▸ What this task involves:
For each line in the data below that holds "scene", return a copy.
[Start of Data shown]
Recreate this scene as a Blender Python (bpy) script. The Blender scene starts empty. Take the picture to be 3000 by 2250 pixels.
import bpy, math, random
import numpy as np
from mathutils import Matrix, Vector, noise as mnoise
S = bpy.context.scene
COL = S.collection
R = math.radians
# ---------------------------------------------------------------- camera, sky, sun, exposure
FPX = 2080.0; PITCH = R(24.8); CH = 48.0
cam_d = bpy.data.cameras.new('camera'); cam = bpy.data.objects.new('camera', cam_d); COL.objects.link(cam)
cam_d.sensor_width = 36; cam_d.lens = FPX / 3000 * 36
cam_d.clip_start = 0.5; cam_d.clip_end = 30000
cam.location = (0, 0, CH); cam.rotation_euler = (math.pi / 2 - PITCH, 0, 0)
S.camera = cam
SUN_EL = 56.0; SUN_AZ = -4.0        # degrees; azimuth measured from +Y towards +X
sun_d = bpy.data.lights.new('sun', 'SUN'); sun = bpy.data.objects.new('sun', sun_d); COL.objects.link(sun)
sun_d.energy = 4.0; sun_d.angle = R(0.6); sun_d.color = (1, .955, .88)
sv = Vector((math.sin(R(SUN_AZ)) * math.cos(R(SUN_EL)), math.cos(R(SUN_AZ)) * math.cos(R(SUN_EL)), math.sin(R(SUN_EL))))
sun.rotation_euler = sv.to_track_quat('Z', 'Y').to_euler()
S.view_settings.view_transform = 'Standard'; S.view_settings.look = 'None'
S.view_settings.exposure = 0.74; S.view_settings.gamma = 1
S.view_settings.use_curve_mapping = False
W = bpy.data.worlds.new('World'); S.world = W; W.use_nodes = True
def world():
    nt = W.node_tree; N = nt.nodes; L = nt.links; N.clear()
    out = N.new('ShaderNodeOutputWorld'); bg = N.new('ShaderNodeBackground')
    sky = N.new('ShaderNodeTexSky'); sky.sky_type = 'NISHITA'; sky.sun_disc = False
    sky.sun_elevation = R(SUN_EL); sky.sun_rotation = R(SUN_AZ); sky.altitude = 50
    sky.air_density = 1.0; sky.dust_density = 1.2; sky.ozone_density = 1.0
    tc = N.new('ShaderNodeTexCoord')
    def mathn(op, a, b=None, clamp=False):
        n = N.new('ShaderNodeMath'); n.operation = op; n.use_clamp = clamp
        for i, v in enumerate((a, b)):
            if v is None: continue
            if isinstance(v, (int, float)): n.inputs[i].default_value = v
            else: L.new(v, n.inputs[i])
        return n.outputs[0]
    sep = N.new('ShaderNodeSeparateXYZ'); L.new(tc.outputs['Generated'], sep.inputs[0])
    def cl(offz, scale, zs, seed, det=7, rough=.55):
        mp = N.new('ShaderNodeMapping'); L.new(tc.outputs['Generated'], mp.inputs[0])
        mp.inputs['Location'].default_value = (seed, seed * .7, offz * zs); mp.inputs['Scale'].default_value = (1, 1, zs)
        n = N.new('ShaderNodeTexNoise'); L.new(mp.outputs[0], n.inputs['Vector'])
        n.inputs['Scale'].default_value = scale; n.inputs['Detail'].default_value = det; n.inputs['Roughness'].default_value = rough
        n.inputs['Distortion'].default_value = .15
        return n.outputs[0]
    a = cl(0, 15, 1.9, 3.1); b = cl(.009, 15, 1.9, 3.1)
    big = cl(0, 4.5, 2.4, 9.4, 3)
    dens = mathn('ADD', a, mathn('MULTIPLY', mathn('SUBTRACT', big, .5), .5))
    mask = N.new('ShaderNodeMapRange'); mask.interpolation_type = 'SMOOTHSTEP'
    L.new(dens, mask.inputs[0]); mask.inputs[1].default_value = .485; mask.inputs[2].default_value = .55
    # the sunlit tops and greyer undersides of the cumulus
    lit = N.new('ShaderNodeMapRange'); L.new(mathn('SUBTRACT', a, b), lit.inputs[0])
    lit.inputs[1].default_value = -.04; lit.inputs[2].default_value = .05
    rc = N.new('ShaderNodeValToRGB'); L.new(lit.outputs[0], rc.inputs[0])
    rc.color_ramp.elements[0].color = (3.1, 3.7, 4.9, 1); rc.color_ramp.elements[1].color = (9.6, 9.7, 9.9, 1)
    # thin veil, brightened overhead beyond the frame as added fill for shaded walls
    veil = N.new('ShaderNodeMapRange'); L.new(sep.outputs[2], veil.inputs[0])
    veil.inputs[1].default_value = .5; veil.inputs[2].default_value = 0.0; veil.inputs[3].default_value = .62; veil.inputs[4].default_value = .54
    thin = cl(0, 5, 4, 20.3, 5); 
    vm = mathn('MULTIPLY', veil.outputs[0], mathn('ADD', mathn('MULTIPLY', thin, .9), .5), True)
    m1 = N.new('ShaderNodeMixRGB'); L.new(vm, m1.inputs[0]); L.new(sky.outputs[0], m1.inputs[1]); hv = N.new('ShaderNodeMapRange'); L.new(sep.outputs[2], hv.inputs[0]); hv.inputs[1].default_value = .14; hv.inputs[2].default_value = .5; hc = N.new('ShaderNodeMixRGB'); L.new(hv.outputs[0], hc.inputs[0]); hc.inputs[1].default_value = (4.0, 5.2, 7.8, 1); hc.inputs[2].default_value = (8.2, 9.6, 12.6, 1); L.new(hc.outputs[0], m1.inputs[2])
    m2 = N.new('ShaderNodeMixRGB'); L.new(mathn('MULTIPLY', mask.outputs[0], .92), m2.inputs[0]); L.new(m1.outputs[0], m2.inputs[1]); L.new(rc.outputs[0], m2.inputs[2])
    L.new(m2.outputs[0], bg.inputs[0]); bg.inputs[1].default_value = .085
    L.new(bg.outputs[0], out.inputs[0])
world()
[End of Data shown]
▸ Answer below:
Recreate this scene as a Blender Python (bpy) script. The Blender scene starts empty. Take the picture to be 3000 by 2250 pixels.
S = bpy.context.scene